Third, take notice that there are such troubles, and learn not to censure others when they are in this condition. You walk in the light, and you see another in the dungeon — he may be dearer to God than you. It was Job's friends' fault, who having had no experience of such a condition themselves concluded he was a hypocrite. If you judge thus, then as Asaph says, 'You condemn the generation of the just' (Psalm 73:13-14). And herein Satan also is gratified and the strict ways of grace are scandalized. If God uses his children thus, 'Curse God and die,' says Job's wife, as the foolish men and women of the world do.

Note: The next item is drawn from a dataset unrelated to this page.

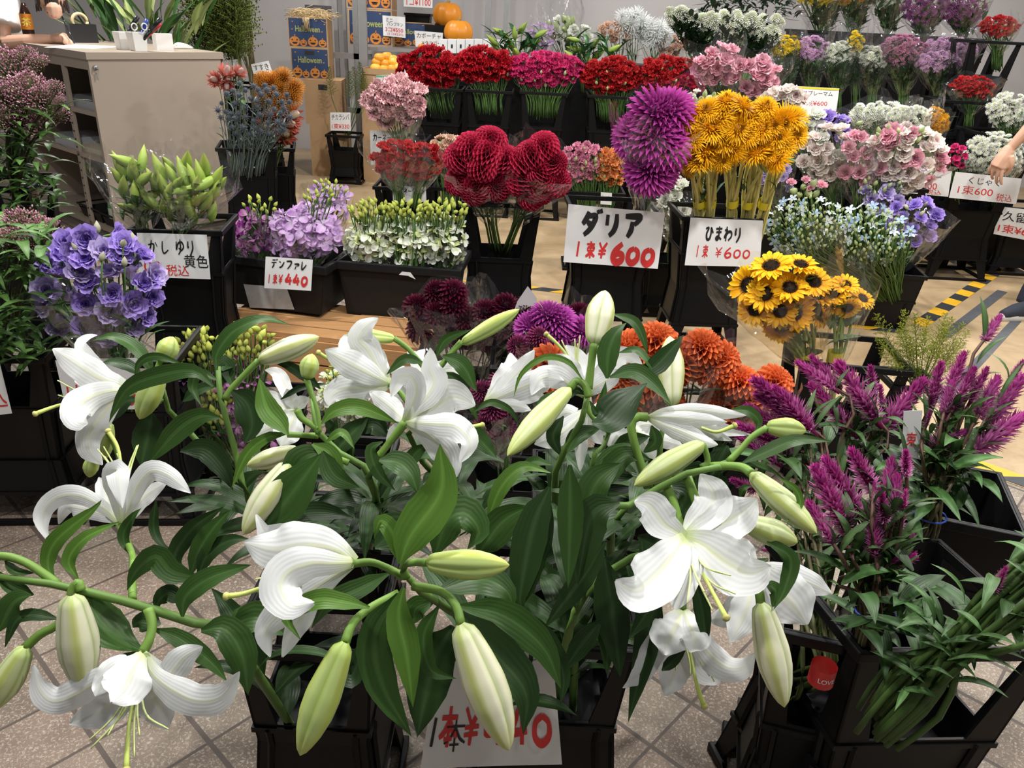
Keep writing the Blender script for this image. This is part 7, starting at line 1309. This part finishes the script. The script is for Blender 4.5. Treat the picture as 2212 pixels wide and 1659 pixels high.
dk = thing('foliage_bunch', 'dark green leafy branches at the top behind the white pompon asters', 'greenery', atY(1600, 40, 7.6)); fo = MB()
for i in range(420):
    p = atY(rng.uniform(1510, 1720), rng.uniform(-60, 40), rng.uniform(7.3, 7.8)); arcleaf(fo, p, rng.uniform(0, 6.28), rng.uniform(.08, .16), rng.uniform(.025, .045), rng.uniform(-.3, 1.2), rng.uniform(-.9, .3), np.array((.014, .035, .014)) * rng.uniform(.6, 1.7), nu=6, nv=3)
fo.build('foliage', LEAF, dk); st = MB(); 
for i in range(14): p = atY(rng.uniform(1520, 1710), 20, 7.5); st.tube([p, p * [1, 1, 0] + [0, 0, .5]], .007, 2, 5, (.06, .07, .03))
st.build('stem_bundle', STEM, dk)
# ------------------------------------------------------------ the wall of spray mums
def tier(label, px0, px1, py, Y, dp, h_=.08):
    a, b_ = atY(px0, py, Y), atY(px1, py, Y); z = (a[2] + b_[2]) / 2; mb = MB(); mb.box((a[0], Y, z - h_), (b_[0], Y + dp, z)); o = mb.build('display_shelf', BLACK, None, False, at=[a[0], Y, 0]); bevel(o, .006); tag(o, label, 'shelf', 'black display shelves of spray mums')
    for x in (a[0], (a[0] + b_[0]) / 2 - .03, b_[0] - .06):
        mb = MB(); mb.box((x, Y + .02, 0), (x + .06, Y + dp, z - h_)); mb.build('leg', BLACK, o, False)
#tier('lower black shelf under the middle row of wrapped mums', 1690, 2060, 218, 6.5, .45); for i, (px, what) in enumerate([(1715, 'the yellow and lilac wrapped mums'), (1800, 'the white wrapped mums'), (1890, 'the yellow and white wrapped mums'), (1985, 'the mauve wrapped mums')]): stacked(px, 196 + .05 * (px - 1715), 6.45, .36, .28, what, 0, h=.3, stand=True, win=False)
for px, what in [(1775, 'the greenish yellow mums at the top'), (1870, 'the golden and white mums at the top'), (1990, 'the violet mums at the top'), (2085, 'the darker violet mums at the top')]: stacked(px, 66 + .05 * (px - 1775), 7.25, .42, .3, what, 0, win=False)
#tier('upper black shelf behind the middle row of wrapped mums', 1700, 2140, 90, 7.3, .45)
for lab, kd, ell, n in [('wrapped yellow spray mums at the left end of the middle row', 'mum_yellow', (1700, 100, 32, 24), 32), ('wrapped lilac spray mums right of the yellow ones', 'mum_lilac', (1755, 105, 34, 26), 34), ('wrapped white spray mums in front of a yellow bunch', 'mum_white', (1812, 114, 38, 24), 36), ('wrapped yellow spray mums squeezed between two white bunches', 'mum_yellow', (1850, 95, 14, 28), 14), ('wrapped white spray mums left of the mauve bunch', 'mum_white', (1885, 124, 38, 26), 36), ('broad wrapped mauve spray mums', 'mum_mauve', (1952, 110, 54, 34), 52), ('wrapped bright lilac spray mums at the right end', 'mum_lilac', (2052, 108, 58, 26), 50), ('wrapped pale pink spray mums in front of the lilac bunch', 'mum_lilac', (2028, 134, 46, 24), 40)]:
    bouquet('mum_bouquet', lab, 'bouquet', kd, 6.55 if 'pale pink' not in lab else 6.4, ell, n, .062, (ell[0] - 2, 205), 'wrapped spray mums in the middle row', wr=True, over=.12, nl=150, lL=(.06, .11), lW=.024, bul=.6, upw=.5, flare=1.1)
for lab, kd, ell, n in [('wrapped greenish yellow mums cut by the top edge', 'mum_yellow', (1775, -14, 56, 26), 34), ('wrapped golden mums cut by the top edge', 'mum_gold', (1845, -10, 42, 24), 28), ('wrapped white mums cut by the top edge', 'mum_white', (1918, -12, 40, 26), 28), ('wrapped violet mums left of the darker violet bunch', 'mum_violet', (1995, 18, 46, 40), 46), ('wrapped violet mums at the right end of the top row', 'mum_violet', (2080, 14, 50, 42), 48)]:
    bouquet('mum_bouquet', lab, 'bouquet', kd, 7.35, ell, n, .068, (ell[0], 82), 'wrapped spray mums in the top row', wr=True, over=.1, nl=190, lL=(.07, .12), lW=.028, bul=.6, flare=1.1)
for lab, ell, n, what, px, py in [('small red blooms in the upper right bucket by the wall', (2158, 58, 40, 20), 34, 'the upper small red blooms', 2155, 88), ('small red blooms in the lower right bucket', (2102, 190, 46, 22), 40, 'the lower small red blooms', 2095, 218)]:
    Y_ = 6.2 if py < 100 else 5.9
    bouquet('mum_bouquet', lab, 'bouquet', 'spray_red', Y_, ell, n, .055, (px, py + 30), 'small red blooms', wr=True, over=.06, nl=30, lL=(.04, .07), lW=.016, upw=.7); stacked(px, py, Y_ - .1, .36, .3, what, 0, lo=.3)
bouquet('daisy_bunch', 'white daisies in the upper bucket at the right edge', 'bouquet', 'mum_white', 5.6, (2185, 240, 54, 38), 52, .05, (2190, 300), 'white daisies at the right edge', nl=60, lL=(.04, .07), lW=.014); stacked(2185, 288, 5.5, .42, .3, 'the upper white daisies', 0)
bouquet('daisy_bunch', 'white daisies in wrap behind the card the hand reaches over', 'bouquet', 'mum_white', 5.35, (2150, 335, 66, 48), 80, .05, (2150, 420), 'white daisies at the right edge', wr=True, nl=60, lL=(.04, .07), lW=.014, over=.02)
bouquet('mum_bouquet', 'wrapped cluster of white spray mums under the mum card', 'bouquet', 'mum_white', 5.4, (1900, 248, 66, 26), 56, .058, (1910, 340), 'white and gold mums above the lisianthus', wr=True, nl=20, lW=.015, over=.06); bouquet('mum_bouquet', 'second cluster of small white mums beside the gold ones', 'bouquet', 'mum_white', 5.3, (1965, 255, 46, 26), 44, .05, (1955, 340), 'white and gold mums above the lisianthus', wr=True, nl=16, lW=.015); bouquet('mum_bouquet', 'gold spray mums right of the white clusters', 'bouquet', 'mum_gold', 5.4, (2020, 262, 28, 28), 30, .052, (2005, 345), 'white and gold mums above the lisianthus', wr=True, nl=12, lW=.015, over=.05)
bouquet('lisianthus_bouquet', 'blush white lisianthus spilling out left of the price cards', 'bouquet', ['blush_lisi', 'blush_lisi', 'white_lisi'], 4.7, (1790, 335, 58, 54), 20, .115, (1800, 440), 'blush lisianthus bouquets', wr=True, nl=8, over=.05); bouquet('lisianthus_bouquet', 'large wrapped bouquet of blush lisianthus leaning right', 'bouquet', ['blush_lisi', 'blush_lisi', 'blush_lisi', 'pink_lisi'], 4.6, (1950, 340, 82, 62), 34, .11, (1900, 440), 'blush lisianthus bouquets', wr=True, nl=10, over=.05, buds=[('green_bud', 8, (1950, 290, 70, 20), .045)])
bouquet('lisianthus_bouquet', 'hot pink lisianthus between the two blush bouquets', 'bouquet', 'pink_lisi', 4.6, (1852, 345, 30, 52), 9, .105, (1850, 440), 'blush lisianthus bouquets', wr=True, nl=4); bouquet('lisianthus_bouquet', 'purple edged lisianthus above the blush ones', 'bouquet', 'purple_lisi', 4.9, (1795, 275, 36, 18), 6, .11, (1800, 400), 'blush lisianthus bouquets', nl=4, buds=[('green_bud', 8, (1810, 262, 50, 16), .045)])
bouquet('lisianthus_bouquet', 'cream lisianthus beside the shaggy yellow sunflowers', 'bouquet', 'white_lisi', 4.9, (1745, 270, 30, 30), 9, .11, (1750, 400), 'blush lisianthus bouquets', nl=4); bouquet('lisianthus_bouquet', 'soft blush lisianthus peeping over the shaggy sunflowers', 'bouquet', 'blush_lisi', 5.2, (1700, 212, 40, 14), 7, .12, (1700, 330), 'blush lisianthus bouquets', nl=3)
bouquet('lisianthus_bouquet', 'wrapped pink lisianthus standing higher behind the yellow sunflowers', 'bouquet', 'pink_lisi', 5.6, (1550, 140, 44, 36), 13, .125, (1570, 260), 'pink lisianthus bouquets', wr=True, over=.14, flare=1.25, nl=4); bouquet('lisianthus_bouquet', 'wrapped pink lisianthus drooping lower towards the mum card', 'bouquet', 'pink_lisi', 5.5, (1632, 168, 44, 34), 12, .13, (1610, 270), 'pink lisianthus bouquets', wr=True, over=.14, flare=1.3, nl=4)
bouquet('stock_bunch', 'white stock flowers tucked left of the shaggy sunflowers', 'bouquet', ['white_lisi', 'green_bud'], 5.2, (1520, 222, 36, 24), 18, .06, (1530, 330), nl=8)
bouquet('lisianthus_bouquet', 'small lilac blooms behind the sunflower stems', 'bouquet', 'lilac_lisi', 4.6, (1675, 388, 34, 26), 9, .08, (1680, 470), 'low lisianthus bouquets', wr=True, nl=4); bouquet('lisianthus_bouquet', 'small pink blooms above the blue star flowers', 'bouquet', ['pink_lisi', 'green_bud'], 4.5, (1740, 405, 36, 18), 10, .07, (1750, 480), 'low lisianthus bouquets', nl=4)
bouquet('pink_mum_bunch', 'few magenta blooms beside the daisy card', 'bouquet', 'hot_pink_carnation', 5.2, (2068, 340, 18, 22), 9, .055, (2070, 400), nl=6)
sign('yellow banded card for spray mums behind the wrapped blush flowers', [(1722, 186), (1813, 191), (1806, 240), (1724, 238)], 6.43, [('band', YTAPE, .5, .05, 1, .08, 0), ('スプレーマム', INK, .5, .26, .72, .2, .0), ('1束¥600', RED, .45, .68, .6, .24, .0)])
sign('price card ending in six hundred yen left of the reaching hand', [(1945, 358), (2056, 370), (2048, 425), (1940, 415)], 5.05, [('ター', INK, .66, .28, .3, .22, .0), ('¥600', RED, .55, .64, .4, .26, .0), ('税込', RED, .7, .87, .3, .2, .0)])
sign('wide price card under the reaching hand', [(2064, 371), (2207, 386), (2195, 441), (2050, 427)], 5.1, [('くじゃく', INK, .46, .26, .46, .26, .0), ('1束600', RED, .36, .64, .52, .34, .0), ('税込', RED, .8, .8, .24, .3, .0)])
sign('price card cut off at the right edge below the wide card', [(2160, 446), (2290, 460), (2275, 530), (2145, 505)], 5.3, [('久留', INK, .28, .3, .4, .34, .008), ('1束¥600', RED, .4, .74, .7, .3, .012)])
for what, px, py, Y, wd in [('the blush lisianthus at the back', 1800, 412, 4.75, .42), ('the leaning blush lisianthus', 1930, 405, 4.7, .40), ('the small lilac blooms', 1690, 440, 4.65, .34), ('the white daisies above the taped floor', 2125, 400, 5.2, .40), ('stock beyond the wide price card', 2235, 450, 5.4, .36), ('the pink lisianthus', 1590, 260, 5.6, .42), ('the white and gold mums', 1930, 330, 5.5, .5), ('the white stock', 1520, 335, 5.1, .3), ('the cream lisianthus', 1730, 330, 5.1, .3), ('the purple right lisianthus', 1950, 505, 4.4, .3)]: stacked(px, py, Y, wd, .3, what, .0)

Fourth, pass your sojourning here in fear and serve him with fear (1 Peter 1:17), for 'even our God is a consuming fire' (Hebrews 12). Keep your heart in awe with the knowledge of such an estate. This kept Job in awe and made him so strict a man all his days. Read chapter 31 throughout and you shall see what a righteous man he was, and then see the reason for all in verse 23: 'Destruction from the Lord was a terror to me.' And to the same purpose also in chapter 4, last verse, he says that he had always feared what had now befallen him — of which the distress of his spirit was the greatest evil. This he feared might befall him even when he had the most assurance.

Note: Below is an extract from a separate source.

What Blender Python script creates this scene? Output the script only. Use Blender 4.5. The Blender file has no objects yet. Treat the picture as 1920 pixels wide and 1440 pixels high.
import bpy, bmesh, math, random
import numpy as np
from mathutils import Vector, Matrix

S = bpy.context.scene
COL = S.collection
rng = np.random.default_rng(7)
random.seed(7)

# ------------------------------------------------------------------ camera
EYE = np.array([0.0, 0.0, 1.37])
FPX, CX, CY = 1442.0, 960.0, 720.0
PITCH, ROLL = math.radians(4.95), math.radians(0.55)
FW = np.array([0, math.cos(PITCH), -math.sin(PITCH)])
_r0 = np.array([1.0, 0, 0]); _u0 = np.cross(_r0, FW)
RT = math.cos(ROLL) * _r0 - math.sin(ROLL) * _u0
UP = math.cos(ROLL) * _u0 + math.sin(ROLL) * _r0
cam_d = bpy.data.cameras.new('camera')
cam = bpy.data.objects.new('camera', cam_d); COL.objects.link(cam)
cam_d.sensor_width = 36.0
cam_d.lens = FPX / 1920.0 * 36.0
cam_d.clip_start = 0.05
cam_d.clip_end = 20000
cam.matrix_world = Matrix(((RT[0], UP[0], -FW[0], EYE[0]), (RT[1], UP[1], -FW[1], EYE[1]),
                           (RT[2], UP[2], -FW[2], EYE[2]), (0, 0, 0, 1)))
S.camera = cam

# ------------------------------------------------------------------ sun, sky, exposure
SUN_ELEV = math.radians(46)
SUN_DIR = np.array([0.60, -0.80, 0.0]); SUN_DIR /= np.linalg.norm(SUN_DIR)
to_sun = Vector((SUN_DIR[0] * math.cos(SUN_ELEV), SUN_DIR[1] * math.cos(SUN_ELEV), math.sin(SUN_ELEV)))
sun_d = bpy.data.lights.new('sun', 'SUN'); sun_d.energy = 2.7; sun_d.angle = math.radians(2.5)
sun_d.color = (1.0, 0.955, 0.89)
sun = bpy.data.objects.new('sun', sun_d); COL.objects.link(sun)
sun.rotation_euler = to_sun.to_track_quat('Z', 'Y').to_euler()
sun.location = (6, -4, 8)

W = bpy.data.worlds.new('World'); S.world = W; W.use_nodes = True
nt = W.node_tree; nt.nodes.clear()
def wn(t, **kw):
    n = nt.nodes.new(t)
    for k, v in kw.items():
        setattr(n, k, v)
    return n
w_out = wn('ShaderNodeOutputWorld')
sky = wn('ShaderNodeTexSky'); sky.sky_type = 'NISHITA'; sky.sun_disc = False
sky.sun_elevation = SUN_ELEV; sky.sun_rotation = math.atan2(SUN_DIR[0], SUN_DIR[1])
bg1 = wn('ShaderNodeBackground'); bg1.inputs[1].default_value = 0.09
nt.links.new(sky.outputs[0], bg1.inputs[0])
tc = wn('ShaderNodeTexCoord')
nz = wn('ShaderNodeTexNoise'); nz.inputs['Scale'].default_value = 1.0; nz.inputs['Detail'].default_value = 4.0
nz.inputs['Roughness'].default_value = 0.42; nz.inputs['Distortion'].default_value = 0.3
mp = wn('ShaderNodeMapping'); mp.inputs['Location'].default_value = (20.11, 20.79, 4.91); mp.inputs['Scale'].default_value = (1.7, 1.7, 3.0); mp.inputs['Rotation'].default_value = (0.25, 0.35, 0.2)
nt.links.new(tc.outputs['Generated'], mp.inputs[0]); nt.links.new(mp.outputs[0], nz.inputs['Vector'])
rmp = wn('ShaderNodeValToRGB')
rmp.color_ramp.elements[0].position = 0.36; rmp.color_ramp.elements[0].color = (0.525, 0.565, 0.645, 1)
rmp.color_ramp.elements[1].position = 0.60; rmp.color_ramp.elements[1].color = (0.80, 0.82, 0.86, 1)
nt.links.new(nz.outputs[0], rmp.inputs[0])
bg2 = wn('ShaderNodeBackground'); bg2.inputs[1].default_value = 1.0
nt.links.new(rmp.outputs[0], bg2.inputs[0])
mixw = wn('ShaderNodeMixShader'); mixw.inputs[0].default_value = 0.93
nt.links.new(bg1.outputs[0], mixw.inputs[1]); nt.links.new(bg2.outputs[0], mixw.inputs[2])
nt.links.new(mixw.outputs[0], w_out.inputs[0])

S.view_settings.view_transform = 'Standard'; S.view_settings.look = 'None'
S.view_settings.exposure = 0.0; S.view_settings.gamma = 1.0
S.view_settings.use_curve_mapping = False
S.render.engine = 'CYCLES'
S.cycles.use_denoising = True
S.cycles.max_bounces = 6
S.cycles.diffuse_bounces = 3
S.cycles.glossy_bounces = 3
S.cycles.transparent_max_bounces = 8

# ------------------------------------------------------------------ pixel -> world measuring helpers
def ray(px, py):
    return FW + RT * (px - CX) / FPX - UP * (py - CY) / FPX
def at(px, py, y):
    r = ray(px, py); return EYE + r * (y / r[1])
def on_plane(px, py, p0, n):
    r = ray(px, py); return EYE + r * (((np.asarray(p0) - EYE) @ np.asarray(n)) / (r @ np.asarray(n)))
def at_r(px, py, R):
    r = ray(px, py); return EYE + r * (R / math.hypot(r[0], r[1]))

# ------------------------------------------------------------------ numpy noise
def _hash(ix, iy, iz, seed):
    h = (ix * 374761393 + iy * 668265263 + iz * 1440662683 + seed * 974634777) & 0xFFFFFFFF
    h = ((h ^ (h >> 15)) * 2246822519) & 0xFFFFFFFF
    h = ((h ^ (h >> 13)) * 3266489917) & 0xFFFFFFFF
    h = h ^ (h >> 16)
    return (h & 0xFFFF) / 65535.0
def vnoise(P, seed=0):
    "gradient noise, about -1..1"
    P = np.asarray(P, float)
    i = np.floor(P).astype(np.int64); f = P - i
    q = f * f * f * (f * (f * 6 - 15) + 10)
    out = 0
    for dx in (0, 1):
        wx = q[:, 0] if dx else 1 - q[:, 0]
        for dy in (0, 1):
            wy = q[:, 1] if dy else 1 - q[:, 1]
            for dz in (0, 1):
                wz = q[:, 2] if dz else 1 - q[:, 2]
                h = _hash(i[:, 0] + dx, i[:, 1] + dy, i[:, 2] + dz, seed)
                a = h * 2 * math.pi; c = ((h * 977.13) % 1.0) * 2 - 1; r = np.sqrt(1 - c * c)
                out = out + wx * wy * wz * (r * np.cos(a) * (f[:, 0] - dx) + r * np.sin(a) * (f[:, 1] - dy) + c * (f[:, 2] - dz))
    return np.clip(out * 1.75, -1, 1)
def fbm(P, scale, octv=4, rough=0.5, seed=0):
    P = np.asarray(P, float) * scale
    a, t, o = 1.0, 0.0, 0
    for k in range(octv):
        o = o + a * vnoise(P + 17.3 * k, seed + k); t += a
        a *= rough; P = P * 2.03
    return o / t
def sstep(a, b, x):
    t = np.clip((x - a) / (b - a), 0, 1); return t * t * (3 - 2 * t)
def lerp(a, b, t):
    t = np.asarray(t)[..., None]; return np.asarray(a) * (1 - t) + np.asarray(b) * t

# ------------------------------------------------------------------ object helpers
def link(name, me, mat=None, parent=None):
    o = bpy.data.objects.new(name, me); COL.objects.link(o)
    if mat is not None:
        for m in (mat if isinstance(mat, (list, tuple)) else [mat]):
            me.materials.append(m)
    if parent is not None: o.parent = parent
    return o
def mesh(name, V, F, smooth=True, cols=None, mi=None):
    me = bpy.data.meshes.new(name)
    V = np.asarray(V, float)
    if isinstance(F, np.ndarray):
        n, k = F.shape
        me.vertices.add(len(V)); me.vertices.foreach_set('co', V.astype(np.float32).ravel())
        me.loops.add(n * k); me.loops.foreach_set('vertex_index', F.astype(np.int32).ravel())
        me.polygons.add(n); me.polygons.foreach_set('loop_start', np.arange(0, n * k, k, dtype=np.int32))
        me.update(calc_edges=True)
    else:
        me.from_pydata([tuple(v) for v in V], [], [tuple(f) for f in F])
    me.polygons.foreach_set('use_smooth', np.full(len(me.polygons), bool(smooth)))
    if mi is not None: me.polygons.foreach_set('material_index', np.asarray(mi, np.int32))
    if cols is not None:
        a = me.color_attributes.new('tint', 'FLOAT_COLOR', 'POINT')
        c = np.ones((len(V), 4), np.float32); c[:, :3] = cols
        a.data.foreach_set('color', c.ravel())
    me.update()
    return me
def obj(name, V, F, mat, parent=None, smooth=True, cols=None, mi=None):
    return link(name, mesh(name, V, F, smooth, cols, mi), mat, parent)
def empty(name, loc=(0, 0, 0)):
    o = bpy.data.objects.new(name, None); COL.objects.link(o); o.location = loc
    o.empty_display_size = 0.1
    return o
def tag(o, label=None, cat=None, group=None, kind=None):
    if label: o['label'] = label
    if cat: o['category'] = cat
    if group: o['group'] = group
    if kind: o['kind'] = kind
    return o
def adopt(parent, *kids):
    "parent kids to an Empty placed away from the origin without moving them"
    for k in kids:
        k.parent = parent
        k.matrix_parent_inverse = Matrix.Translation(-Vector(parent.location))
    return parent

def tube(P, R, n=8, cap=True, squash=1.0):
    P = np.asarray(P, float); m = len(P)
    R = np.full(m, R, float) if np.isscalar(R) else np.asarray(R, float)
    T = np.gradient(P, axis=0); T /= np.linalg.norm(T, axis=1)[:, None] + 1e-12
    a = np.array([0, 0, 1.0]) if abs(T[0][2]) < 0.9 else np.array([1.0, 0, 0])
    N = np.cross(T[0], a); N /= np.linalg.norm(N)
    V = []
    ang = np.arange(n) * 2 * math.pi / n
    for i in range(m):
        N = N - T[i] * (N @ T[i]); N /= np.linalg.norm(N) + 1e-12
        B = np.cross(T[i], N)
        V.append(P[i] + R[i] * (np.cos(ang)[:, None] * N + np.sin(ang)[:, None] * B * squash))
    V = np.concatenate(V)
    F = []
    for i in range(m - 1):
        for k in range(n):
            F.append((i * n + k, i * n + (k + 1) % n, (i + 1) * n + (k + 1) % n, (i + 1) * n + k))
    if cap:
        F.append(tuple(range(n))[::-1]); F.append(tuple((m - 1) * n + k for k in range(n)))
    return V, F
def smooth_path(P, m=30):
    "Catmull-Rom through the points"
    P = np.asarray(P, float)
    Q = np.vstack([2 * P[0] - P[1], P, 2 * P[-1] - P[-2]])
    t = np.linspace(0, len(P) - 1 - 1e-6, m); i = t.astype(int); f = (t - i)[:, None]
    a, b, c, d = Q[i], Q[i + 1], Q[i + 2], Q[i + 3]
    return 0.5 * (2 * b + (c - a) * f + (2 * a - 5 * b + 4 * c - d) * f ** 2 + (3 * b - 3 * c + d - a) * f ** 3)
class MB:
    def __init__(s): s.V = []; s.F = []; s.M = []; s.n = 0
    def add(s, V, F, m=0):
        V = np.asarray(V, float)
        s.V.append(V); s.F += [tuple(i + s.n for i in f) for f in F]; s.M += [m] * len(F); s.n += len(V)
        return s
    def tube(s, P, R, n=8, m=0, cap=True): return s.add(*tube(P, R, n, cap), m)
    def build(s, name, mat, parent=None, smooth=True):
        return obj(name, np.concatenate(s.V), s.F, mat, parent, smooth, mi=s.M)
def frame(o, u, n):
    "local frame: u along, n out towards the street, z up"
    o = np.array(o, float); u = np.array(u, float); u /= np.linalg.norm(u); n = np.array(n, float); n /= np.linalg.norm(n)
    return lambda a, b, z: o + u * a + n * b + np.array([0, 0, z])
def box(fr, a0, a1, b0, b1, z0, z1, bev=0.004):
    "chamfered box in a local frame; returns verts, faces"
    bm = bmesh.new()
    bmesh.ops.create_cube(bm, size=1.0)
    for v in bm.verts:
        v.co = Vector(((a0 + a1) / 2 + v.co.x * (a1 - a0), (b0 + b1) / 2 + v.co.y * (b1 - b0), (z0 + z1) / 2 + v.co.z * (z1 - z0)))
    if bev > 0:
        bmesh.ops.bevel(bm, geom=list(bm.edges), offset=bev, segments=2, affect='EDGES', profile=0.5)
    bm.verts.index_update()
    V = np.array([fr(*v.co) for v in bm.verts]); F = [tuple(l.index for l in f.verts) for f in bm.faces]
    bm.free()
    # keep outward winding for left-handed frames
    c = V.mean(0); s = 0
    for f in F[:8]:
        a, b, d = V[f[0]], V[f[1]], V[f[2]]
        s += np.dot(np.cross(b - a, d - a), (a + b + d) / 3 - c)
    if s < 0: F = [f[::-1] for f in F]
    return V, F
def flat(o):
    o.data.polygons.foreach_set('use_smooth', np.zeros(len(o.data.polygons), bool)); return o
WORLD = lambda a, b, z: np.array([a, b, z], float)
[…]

Lastly, be thankful that God spares you. Perhaps your body is weak and he knows you are but flesh, and so does not stir up all his wrath. If he should fall on you as on others it would destroy you. But consider that you had a stone in your heart as well as any other. Has God cured it by gentle means and so dissolved it and carried it away, when he has cut others and bound them and put them to much pain in the taking of it out? Oh, be thankful. You who are healthy and have strong bodies — are you not thankful when you see others sick and bedridden, roaring with the stone, toothache, and gout, of which you are free? And ought you not to be much more thankful for the healthfulness of your spirits — cheerfulness being the marrow of them — when others are sick (as the expression is in Isaiah 33) for want of assurance that their sins are forgiven, others in misery all day as if on a rack, distracted and almost out of their wits, even a burden to themselves? Oh, be thankful that it is not so with you!